リンデンラボは,上記のようにSecond Life®などのトレードマークの使用については,厳格な態度を示す一方,セカンドライフ関連の事業活動を表記するのには,基本的に「SL」または「inSL」という表記を使ってグループ名や事業名などを表示することを認めています。その使用のガイドラインは,このリンクを参照してください。


その解釈ですが,要するにリンデンラボ本体の事業と誤認混同しないようにということ,また,リンデンラボと提携関係や後援関係にあるとの誤認混同も生じないようにとの観点で,ガイドラインが決められているものと思われます。

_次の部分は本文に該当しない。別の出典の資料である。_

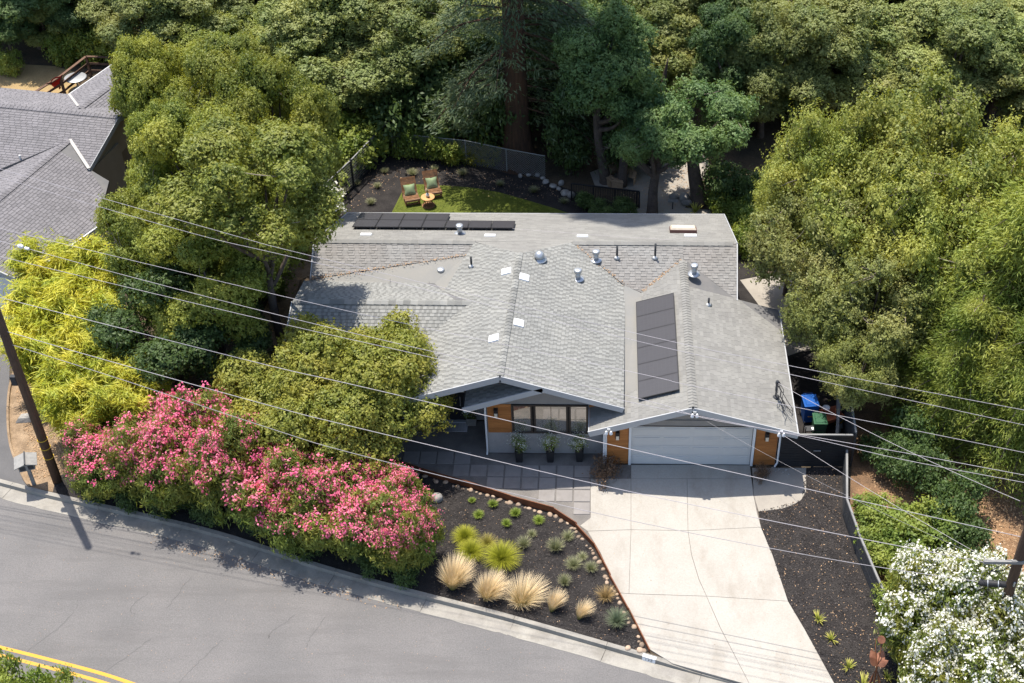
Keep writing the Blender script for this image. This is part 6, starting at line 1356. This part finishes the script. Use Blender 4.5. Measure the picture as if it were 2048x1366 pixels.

例1 SL+当該個人又は団体を表示する固有の名称による名称はOK
   Dell SL
   Dell inSL
   はOK
   
例2 SL+2つ以上の一般名詞を組み合わせた名称はOK
   SL Budget Shopping Guide
   Chic Clothing Boutique inSL
   はOK
   
例3 SL+1つの一般名詞を組み合わせた名称はNG
   SL Shopping
   Clothing inSL
   はNG
   
例4 上記によってOKであっても,リンデンラボのサービスなどと誤認混同するおそれがあるような場合はNGとされます。
   SL Land Auctions
   SL Avatar Skin
   SL Avatar Clothing
   SL Source Code
   SL Viewer Software
   はNG

例2がよくて,例3がだめな理由がわかりにくく,例3でも,具体的にリンデンラボの事業と誤認混同するおそれがないなら,いいじゃないかという意見もあるかもしれませんが,例3では,一般的に誤認混同のおそれがあると思ったのかもしれません。

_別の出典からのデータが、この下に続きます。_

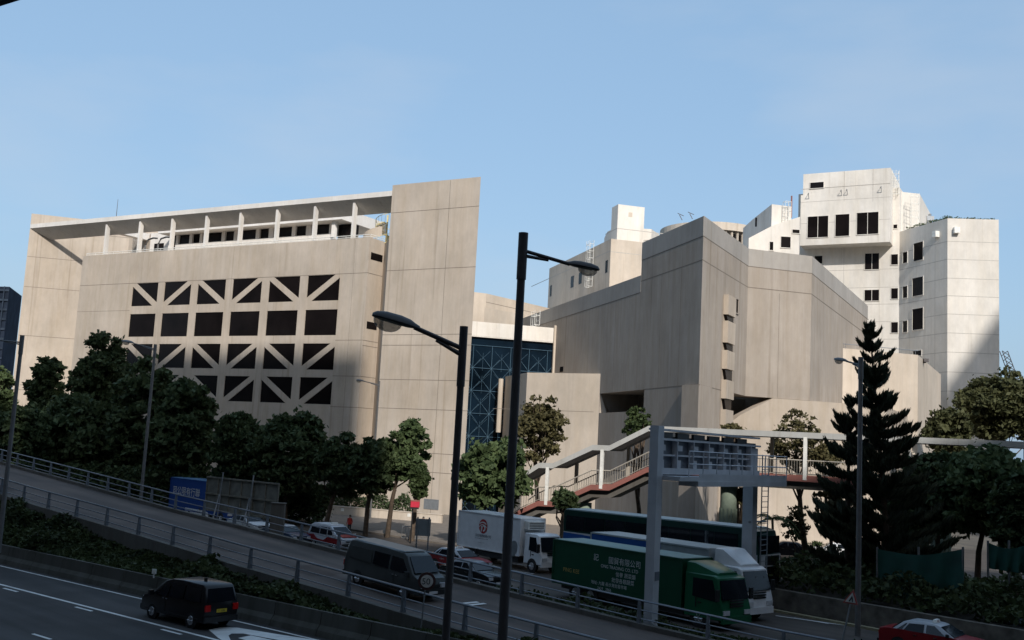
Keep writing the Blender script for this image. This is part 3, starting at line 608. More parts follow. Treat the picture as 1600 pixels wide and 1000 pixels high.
# projecting box
BPp=Pl(xy(MP.P(0,0,3.2)),-62); bu0=BPp.uz(1391,320)[0]; bu1=BPp.uz(1251,320)[0]; zb0=BPp.uz(1387,378)[1]; zb1=BPp.uz(1391,262)[1]; zst=BPp.uz(1252,305)[1]
mb=MB(); mb.pbox(BPp,bu0,bu1,zb0,zst,-3.3,0); mb.pbox(BPp,bu0,bu1-.35,zst,zb1,-11,-.03); mb.build('projecting_box',M['white_wall'],Rt)
for (x0,y0,x1,y1,k) in [(1262,338,1294,371,1),(1305.5,335,1327,369,0),(1339,332,1372.5,366,1)]:
    o=win(BPp,x0,y0,x1,y1,Rt,M['white_wall'],k)
win(BPp,1266,285,1287,294,Rt,M['white_wall'])
for (x0,y0,x1,y1,k) in [(1351.5,396,1373.5,421,1),(1351,453,1373.5,470,1),(1273,400,1285,412,0)]: win(MP,x0,y0,x1,y1,Rt,M['white_wall'],k)
for (x0,y0,x1,y1) in [(1392.5,397.5,1403,413.5),(1392.5,450.5,1403,467),(1392.5,503.5,1403,520),(1396,351,1402,357)]: win(MP,x0,y0,x1,y1,Rt,M['white_wall'])
for (x0,y0,x1,y1) in [(1411,394,1418,411),(1411,447.5,1418,465.5),(1411,501.5,1418,519),(1428,379,1442.5,407),(1426,433.5,1442.5,462),(1426,482,1442.5,515),(1427,548,1440,556)]: win(RP,x0,y0,x1,y1,Rt,M['white_wall'])
sL=(Vector((s_e.x,s_e.y))-Vector((cR.x,cR.y))).length
mb=MB()
for y in (377,405,434.5,462,490.5,520,550,581,611): z=SP.uz(1481,y)[1]; jh(SP,0,sL,z,.09); jh(RP,0,(Vector((r_e.x,r_e.y))-Vector((cR.x,cR.y))).length,z,.09)
for z in [MP.uz(1330,y)[1] for y in (422,450,476,503,530)]: jh(MP,.2,14,z,.08)
for y in (291,312,346): z=BPp.uz(1320,y)[1]; jh(BPp,bu0,bu1,z,.07)
for x in (1319,1364): jv(BPp,BPp.uz(x,300)[0],BPp.uz(x,315)[1],zb1,.06)
for x in (1318,): jv(MP,MP.uz(x,450)[0],0,zb0,.06)
jv(RP,RP.uz(1461,450)[0],0,zR-2,.07)
mb.build('panel_joint',M['joint_white'],Rt)
for (x,y,s) in [(1465,367,1.1),(1493.5,361,1.1)]:
    pl=RP if x<1480 else SP; u,z=pl.uz(x,y); m=MB(); m.pbox(pl,u-.4,u+.4,z-.4,z+.5,0,.7); m.build('wall_unit',M['white_metal'],Rt)
for (x,y) in [(1264,307),(1315,302),(1324,301),(1377,297)]:
    u,z=BPp.uz(x,y); m=MB(); m.tube([BPp.P(u,z-.4,0),BPp.P(u-.1,z+.4,.9)],.05,4); m.tube([BPp.P(u+.2,z+.2,.1),BPp.P(u-.1,z+.4,.9)],.05,4); m.build('wall_bracket',M['grey_metal'],Rt)
ladder(Pl(xy(TT.P(0,0,.2)),100),1398,268,305,1.0).build('cage_ladder',M['white_metal'],Rt)
ladder(Pl(xy(TT.P(0,0,.1)),100),1428,304,353,1.2).build('cage_ladder',M['white_metal'],Rt)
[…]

では,SL総合研究所はどうなの?というご意見があるとおもいますが,SL「総合」「研究所」で,SL+2つ以上の一般名詞を組み合わせた名称であり,かつ,リンデンの事業との誤認混同のおそれもないので,たぶん大丈夫だと思います。えっダメ?まあ,マジで「仮想世界研究所」とかにしようかとも思いましたが,めんどうだからいいや。どうせ,こんなブログ,リンデンの人は見てないでしょうしw

今回のTOS変更でブログ名やセカンドライフ内でのグループ名を変更した人も知っていますが,心配ならリンデンに問い合わせてみるのがよいと思います。

11 文章中での使用

自己のサービスや商品などの名称として使用するのではなく,ブログなどの文章中で他人の商標を記述的に使用しても,それ自体は,商標権の侵害になるわけではありません。ただ,この場合も,ブランド名などが正しく使用されないと,ブランドイメージの阻害の問題がありますし,希釈化の問題もあります。

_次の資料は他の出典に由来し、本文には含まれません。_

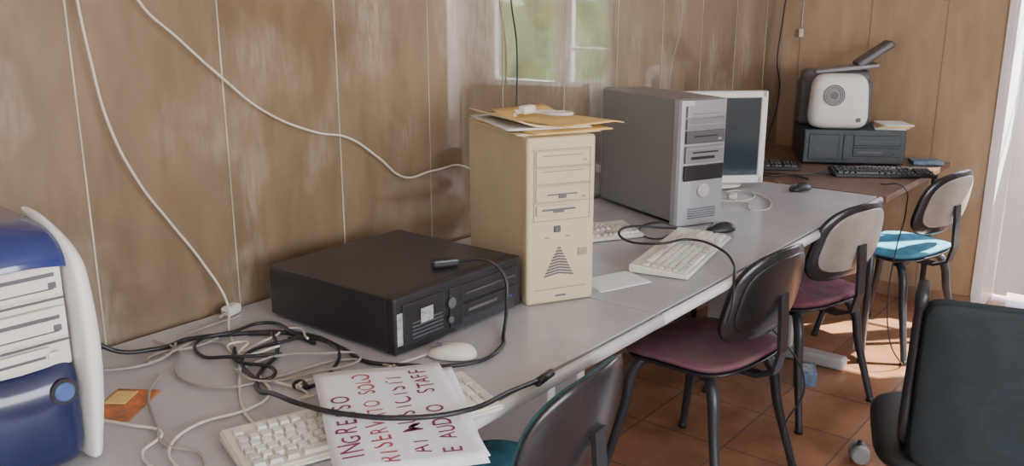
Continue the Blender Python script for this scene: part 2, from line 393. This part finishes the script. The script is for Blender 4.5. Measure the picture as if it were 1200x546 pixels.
for j in range(ns+1):
    a=math.pi/2*j/ns
    z=.362+.060*math.sin(a);y=-.026+.11*(1-math.cos(a))
    R.append([bm.verts.new((u*.086,y+.008*u*u,z-.010*u*u)) for u in [-1+2*i/16 for i in range(17)]])
for y in (.2,.36,.40):
    R.append([bm.verts.new((v.co.x,y,v.co.z-(.03 if y>.38 else 0))) for v in R[-1]])
for j in range(len(R)-1):
    for i in range(16): bm.faces.new((R[j][i],R[j][i+1],R[j+1][i+1],R[j+1][i]))
for c in (0,16):
    sk_=[bm.verts.new((r[c].co.x,r[c].co.y,.340)) for r in R]
    for j in range(len(R)-1): bm.faces.new((R[j][c],R[j+1][c],sk_[j+1],sk_[j]))
bmesh.ops.recalc_face_normals(bm,faces=bm.faces)
link('blue_cap',bm,BLUE,lt,smooth=True)
for s,tag in ((1,'right'),(-1,'left')):
    bm=bmesh.new();secs=[]
    for j in range(21):
        t=j/20;z=.002+t*.428
        q=max(0,(t-.80)/.20)
        bul=.012*math.sin(math.pi*t)
        yf=-.022-.022*math.sin(math.pi*t)+.11*q**2.2
        x0=s*(w/2-.022+bul*.2);x1=s*(w/2+.006+bul-.016*q**2)
        if s>0:pf=[(x0,yf+.0),(x0+.010,yf-.008),(x1-.010,yf-.004),(x1,yf+.014),(x1-.002,yf+.09+.0),(x0,yf+.09)]
        else:pf=[(x0,yf+.0),(x0-.010,yf-.008),(x1+.010,yf-.004),(x1,yf+.014),(x1+.002,yf+.09),(x0,yf+.09)]
        secs.append([bm.verts.new((p[0],p[1],z)) for p in pf])
    for j in range(20):
        for i in range(6): bm.faces.new((secs[j][i],secs[j][(i+1)%6],secs[j+1][(i+1)%6],secs[j+1][i]))
    bm.faces.new(secs[0]);bm.faces.new(secs[-1]);bmesh.ops.recalc_face_normals(bm,faces=bm.faces)
    o=link('side_trim_'+tag,bm,WHITE,lt,smooth=True)
    sb=o.modifiers.new('s','SUBSURF');sb.levels=1;sb.render_levels=2
cyl('power_ring',(.052,-.020,.145),(.052,-.029,.145),.022,.022,BLACK,lt)
cyl('power_button',(.052,-.024,.145),(.052,-.034,.145),.018,.015,M('blue_button',(.06,.11,.30),.15,coat=.6),lt,bev=.002)

# ------------------------------------------------------------------ monitor
mo=root('computer_monitor',(3.43,1.63,.75),-45)
bm=bmesh.new();W,Hh=.40,.385;b=.028
bbox(bm,(-W/2+b/2,0,.215),(b,.04,Hh),0,.006);bbox(bm,(W/2-b/2,0,.215),(b,.04,Hh),0,.006)
bbox(bm,(0,0,.215+Hh/2-b/2),(W-.01,.04,b),0,.006);bbox(bm,(0,0,.215-Hh/2+b*.6),(W-.01,.04,b*1.2),0,.006)
bbox(bm,(0,.03,.215),(W-.04,.05,Hh-.04),0,.015)
link('housing',bm,WHITE,mo)
box('screen',(0,-.006,.218),(W-2*b+.004,.016,Hh-2*b),SCREEN,mo)
cyl('neck',(0,.06,.01),(0,.06,.2),.025,.02,WHITE,mo)
pad('foot',.24,.18,.02,WHITE,mo,n=2.4,loc=(0,.04,.0105))

# ------------------------------------------------------------------ keyboards and mice
def keyboard(name,loc,rz,mc,mk,L=.46,Wd=.165,zb=0):
    e=root(name,loc,rz)
    bm=bmesh.new()
    vs=[(-L/2,-Wd/2,.002),(L/2,-Wd/2,.002),(L/2,Wd/2,.002),(-L/2,Wd/2,.002),(-L/2,-Wd/2,.014),(L/2,-Wd/2,.014),(L/2,Wd/2,.026),(-L/2,Wd/2,.026)]
    V=[bm.verts.new(v) for v in vs]
    for q in ((0,3,2,1),(4,5,6,7),(0,1,5,4),(1,2,6,5),(2,3,7,6),(3,0,4,7)): bm.faces.new([V[i] for i in q])
    bmesh.ops.bevel(bm,geom=list(bm.edges),offset=.004,segments=3,affect='EDGES')
    link('shell',bm,mc,e)
    sl=math.atan2(.012,Wd);RM=Matrix.Rotation(sl,4,'X')
    bm=bmesh.new();u=(L-.03)/22.6
    def key(cx,row,wk=1,mi=0,hk=1):
        y=-Wd/2+.022+row*u+(hk-1)*u/2
        if row>=5:y+=.008
        z=.014+(y+Wd/2)/Wd*.012+.003
        x=-L/2+.015+cx*u
        bm2=bmesh.ops.create_cube(bm,size=1)['verts']
        for v in bm2:
            tp=v.co.z>0;k=.78 if tp else 1
            v.co=Vector((v.co.x*(u*wk-.0022)*(k if wk<2 else .94 if tp else 1),v.co.y*(u*hk-.0022)*k,v.co.z*.009))
        for f in set(f for v in bm2 for f in v.link_faces):f.material_index=mi
        bmesh.ops.transform(bm,matrix=Matrix.Translation((x,y,z))@RM,verts=bm2)
    for row in range(1,5):
        off={1:1.1,2:.9,3:.75,4:0}[row]
        key(off/2+.0 if off else .5,row,max(1,off*1.0 if off else 1),1)
        x=off if off else 1
        while x+1<=13.2: key(x+.5,row,1,0);x+=1
        key((x+15)/2,row,15-x,1)
    for cx,wk in ((.6,1.2),(2,1.3),(3.4,1.2)):key(cx,0,wk,1)
    key(7,0,5.6,0)
    for cx,wk in ((10.5,1.2),(12,1.3),(13.3,1.2),(14.4,1.1)):key(cx,0,wk,1)
    for cx in (.5,2.5,3.5,4.5,5.5,7,8,9,10,11.4,12.4,13.4,14.4):key(cx,5,1,1 if cx<1 or 6<cx<11 else 0)
    for r in (3,4,5):
        for c in (15.9,16.9,17.9):key(c,r,1,1)
    for c in (15.9,16.9,17.9):key(c,0,1,1)
    key(16.9,1,1,1)
    for r in (1,2,3):
        for c in (19.3,20.3,21.3):key(c,r,1,0)
    for c in (19.3,20.3,21.3,22.2):key(c,4,.95,1)
    key(19.8,0,2,0);key(21.3,0,1,0);key(22.2,0.0,.9,1,2);key(22.2,2,.9,1,2)
    link('keys',bm,[mk,KEYG if mk is KEYC else mk],e)
    return e
def mouse(name,loc,rz,mat):
    e=root(name,loc,rz)
    def df(x,y,z): 
        return (x*(1-.12*(y/.055)),y,(z if z>0 else z*.25)*(1+ (.25 if z>0 else 0)*(-y/.055))+.0072)
    pad('body',.062,.11,.052,mat,e,n=2.5,m=2.2,deform=df,N=40)
    box('button_gap',(0,.028,.0265),(.0015,.045,.006),GREYD,e,rot=(-.16,0,0))
    cyl('wheel',(-.004,.03,.025),(.004,.03,.025),.009,.009,GREYD,e)
    return e
keyboard('computer_keyboard',(1.02,1.155,.751),-19,CREAM,KEYC,.50,.165)
keyboard('computer_keyboard',(2.42,1.245,.751),11.5,OFFW,KEYC,.50,.18)
keyboard('computer_keyboard',(2.38,1.63,.751),-31,CREAM,KEYC,.45,.16)
mouse('computer_mouse',(1.365,1.255,.75),32,OFFW)
mouse('computer_mouse',(2.765,1.285,.75),60,BLACK)
mouse('computer_mouse',(3.60,1.33,.75),70,BLACK)
keyboard('computer_keyboard',(4.17,1.17,.75),-58,BLACK,BLACK,.44,.15)
keyboard('computer_keyboard',(4.0,1.70,.75),-60,BLACK,BLACK,.40,.14)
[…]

リンデンラボもそのような観点からと思われますが,文章中での使用についてもガイドラインをもうけています。 大文字小文字の別やハイフォンのあるなしなど,できるだけ正確にトレードマークを使用するようにとしています。でも,これ厳格に守るのめんどうですね。まあ,適当でいいか(いいのかw) あんまりうるさいこというなら,もう,セカンドライフのブログなんて,やめようっと

まだまだ,書き足りないことが多いし,勉強不十分なところもありますが,トレードマークのことについては,これでひとまず記事を終えたいと思います。